Aporia
'Aporia' means 'coming to a dead end' in Greek. The cry for love faintly spreading across the desolate places indicates the dead end of 'love' that cannot be solved with logic and philosophy. Jung Lee expects viewers to have a short but impressive trip daydreaming of their own love stories through this combination of neon, landscape and text.
The series 'Aporia' takes its motif from 'A Lover's Discourse' by Roland Barthes. In this essay, Barthes discusses the dilemma experienced by people who fall in love. If you fall in love, your beloved becomes a sort of mystery so that you will ceaselessly try to figure out the reasons for your feelings for him or her and to interpret them. The desire to express your love produces lies and conflicts and leads to a dead end that is a love. As you endlessly consume the trite words of love, the object of your affection will eventually become the love itself instead of love.
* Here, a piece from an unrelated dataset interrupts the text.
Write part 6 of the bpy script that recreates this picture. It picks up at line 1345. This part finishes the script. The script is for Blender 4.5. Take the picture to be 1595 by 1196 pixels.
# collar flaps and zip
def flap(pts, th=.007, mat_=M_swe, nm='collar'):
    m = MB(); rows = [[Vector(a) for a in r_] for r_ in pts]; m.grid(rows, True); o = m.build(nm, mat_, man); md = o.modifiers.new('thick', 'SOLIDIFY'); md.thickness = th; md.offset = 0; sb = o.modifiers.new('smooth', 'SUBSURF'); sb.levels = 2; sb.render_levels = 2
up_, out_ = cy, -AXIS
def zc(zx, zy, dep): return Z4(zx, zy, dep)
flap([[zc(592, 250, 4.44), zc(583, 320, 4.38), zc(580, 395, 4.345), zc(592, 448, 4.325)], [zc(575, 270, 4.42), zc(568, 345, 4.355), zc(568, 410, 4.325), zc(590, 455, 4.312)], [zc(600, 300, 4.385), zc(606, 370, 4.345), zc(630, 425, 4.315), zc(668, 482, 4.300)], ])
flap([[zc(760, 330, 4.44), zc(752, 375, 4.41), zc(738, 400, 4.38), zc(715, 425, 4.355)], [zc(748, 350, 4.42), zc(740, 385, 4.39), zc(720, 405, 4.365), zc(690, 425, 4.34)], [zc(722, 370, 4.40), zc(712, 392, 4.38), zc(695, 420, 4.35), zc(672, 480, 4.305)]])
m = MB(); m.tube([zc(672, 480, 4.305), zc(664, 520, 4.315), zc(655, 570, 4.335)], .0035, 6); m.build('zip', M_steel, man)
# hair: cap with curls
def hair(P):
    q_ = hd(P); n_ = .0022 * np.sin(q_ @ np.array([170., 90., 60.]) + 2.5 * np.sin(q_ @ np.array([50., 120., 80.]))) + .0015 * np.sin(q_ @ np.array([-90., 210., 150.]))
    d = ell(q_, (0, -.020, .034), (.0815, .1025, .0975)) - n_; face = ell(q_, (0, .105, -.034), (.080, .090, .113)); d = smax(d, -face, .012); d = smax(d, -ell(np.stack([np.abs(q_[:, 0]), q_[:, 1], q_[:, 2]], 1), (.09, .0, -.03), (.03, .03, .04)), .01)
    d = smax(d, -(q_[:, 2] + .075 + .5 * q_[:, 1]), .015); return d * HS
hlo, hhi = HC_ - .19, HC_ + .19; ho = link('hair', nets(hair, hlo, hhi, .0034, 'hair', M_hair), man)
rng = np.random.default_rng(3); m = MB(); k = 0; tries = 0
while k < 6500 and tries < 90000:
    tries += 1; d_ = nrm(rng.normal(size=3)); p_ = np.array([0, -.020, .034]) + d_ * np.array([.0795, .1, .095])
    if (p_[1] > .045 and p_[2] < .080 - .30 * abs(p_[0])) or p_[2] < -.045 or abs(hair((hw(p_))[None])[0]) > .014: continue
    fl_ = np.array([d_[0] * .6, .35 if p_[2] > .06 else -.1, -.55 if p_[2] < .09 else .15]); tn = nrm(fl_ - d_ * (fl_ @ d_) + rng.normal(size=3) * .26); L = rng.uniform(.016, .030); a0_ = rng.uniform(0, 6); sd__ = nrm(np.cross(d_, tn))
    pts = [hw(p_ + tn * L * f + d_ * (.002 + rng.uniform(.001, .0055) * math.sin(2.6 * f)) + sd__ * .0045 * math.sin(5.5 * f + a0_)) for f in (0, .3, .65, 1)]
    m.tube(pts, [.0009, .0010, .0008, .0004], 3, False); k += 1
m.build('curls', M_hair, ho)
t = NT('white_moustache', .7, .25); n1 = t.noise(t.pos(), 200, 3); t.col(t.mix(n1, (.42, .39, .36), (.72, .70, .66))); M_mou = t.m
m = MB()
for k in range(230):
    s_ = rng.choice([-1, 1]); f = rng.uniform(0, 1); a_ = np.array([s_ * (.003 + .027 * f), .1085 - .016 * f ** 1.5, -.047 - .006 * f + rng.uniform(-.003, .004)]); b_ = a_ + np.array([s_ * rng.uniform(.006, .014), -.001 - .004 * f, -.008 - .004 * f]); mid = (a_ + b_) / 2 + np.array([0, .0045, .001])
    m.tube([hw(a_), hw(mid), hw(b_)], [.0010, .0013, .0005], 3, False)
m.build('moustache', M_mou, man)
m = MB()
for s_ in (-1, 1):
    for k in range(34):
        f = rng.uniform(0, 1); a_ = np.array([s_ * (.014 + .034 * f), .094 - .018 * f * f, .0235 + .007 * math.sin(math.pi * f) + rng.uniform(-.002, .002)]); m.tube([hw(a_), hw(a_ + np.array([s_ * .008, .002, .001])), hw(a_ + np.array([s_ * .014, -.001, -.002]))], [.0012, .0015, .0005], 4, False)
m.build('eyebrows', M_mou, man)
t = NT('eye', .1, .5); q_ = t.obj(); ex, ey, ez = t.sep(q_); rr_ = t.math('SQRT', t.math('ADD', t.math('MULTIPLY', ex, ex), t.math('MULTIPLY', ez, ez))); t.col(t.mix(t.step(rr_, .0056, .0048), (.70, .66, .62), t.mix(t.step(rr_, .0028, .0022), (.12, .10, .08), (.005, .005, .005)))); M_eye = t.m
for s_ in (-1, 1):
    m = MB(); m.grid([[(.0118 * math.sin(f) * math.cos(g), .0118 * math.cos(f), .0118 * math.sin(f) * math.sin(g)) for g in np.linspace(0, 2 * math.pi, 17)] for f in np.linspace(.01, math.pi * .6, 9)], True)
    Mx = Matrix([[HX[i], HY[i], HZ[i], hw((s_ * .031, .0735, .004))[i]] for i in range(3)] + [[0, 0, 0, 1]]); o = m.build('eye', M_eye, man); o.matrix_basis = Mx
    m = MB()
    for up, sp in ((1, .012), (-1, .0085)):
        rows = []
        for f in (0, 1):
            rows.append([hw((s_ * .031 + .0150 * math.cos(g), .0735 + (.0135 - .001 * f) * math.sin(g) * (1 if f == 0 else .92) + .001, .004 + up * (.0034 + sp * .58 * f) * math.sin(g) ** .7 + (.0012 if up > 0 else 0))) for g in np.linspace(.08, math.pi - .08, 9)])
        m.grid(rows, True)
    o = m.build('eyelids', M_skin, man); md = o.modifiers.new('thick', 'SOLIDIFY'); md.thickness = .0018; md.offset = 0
The sweet nothings being reiterated in the air, unable to reach anyone between you and me, seem to ironically reveal the solitude and sorrow of people in contemporary society.
Jung Lee began imaging the emptiness and lonesomeness behind the glowing neon signs of the city. And she started collecting the expressions of love and hatred that can be commonly found on the internet, TV or movies. What would happen if you took those common phrases into unknown deserted places? She created text with neon and placed them in this type of landscape. These hackneyed and banal phrases meet the deserted places – ushering you into a beautifully sparking moment.